» **Problem description**: Report each line of the data that has "scene" somewhere in it.
[BEGIN]
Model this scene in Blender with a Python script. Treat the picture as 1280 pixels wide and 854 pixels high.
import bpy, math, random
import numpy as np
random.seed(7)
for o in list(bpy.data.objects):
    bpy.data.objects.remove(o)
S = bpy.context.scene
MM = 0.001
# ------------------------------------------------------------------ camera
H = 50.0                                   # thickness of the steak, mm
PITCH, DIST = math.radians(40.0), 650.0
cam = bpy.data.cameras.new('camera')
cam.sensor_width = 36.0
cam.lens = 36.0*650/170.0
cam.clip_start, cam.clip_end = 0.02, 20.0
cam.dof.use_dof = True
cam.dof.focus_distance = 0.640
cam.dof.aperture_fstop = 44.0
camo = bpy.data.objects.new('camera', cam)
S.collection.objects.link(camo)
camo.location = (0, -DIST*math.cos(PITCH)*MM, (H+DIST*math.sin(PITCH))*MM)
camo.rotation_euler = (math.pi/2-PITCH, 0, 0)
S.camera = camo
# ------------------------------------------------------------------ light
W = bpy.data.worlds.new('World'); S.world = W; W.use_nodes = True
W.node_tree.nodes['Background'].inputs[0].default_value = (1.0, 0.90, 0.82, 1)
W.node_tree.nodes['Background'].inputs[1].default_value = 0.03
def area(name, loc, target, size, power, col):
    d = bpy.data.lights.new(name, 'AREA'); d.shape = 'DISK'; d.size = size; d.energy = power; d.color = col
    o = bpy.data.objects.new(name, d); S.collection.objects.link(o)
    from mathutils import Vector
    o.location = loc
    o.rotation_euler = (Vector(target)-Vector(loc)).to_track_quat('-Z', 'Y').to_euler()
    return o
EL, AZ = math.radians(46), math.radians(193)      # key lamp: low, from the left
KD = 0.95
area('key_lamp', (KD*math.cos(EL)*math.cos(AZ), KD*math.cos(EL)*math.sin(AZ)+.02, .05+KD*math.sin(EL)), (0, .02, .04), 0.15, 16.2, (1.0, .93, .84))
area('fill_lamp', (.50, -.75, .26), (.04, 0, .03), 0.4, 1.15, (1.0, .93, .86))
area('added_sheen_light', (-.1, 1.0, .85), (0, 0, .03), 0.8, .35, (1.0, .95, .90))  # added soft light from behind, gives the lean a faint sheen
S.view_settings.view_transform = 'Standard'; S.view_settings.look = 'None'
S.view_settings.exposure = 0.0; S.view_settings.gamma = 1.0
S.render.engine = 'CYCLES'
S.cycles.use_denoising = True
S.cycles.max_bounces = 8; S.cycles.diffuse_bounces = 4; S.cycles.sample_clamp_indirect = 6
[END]
» **Answer to this exercise**:
Model this scene in Blender with a Python script. Treat the picture as 1280 pixels wide and 854 pixels high.
S = bpy.context.scene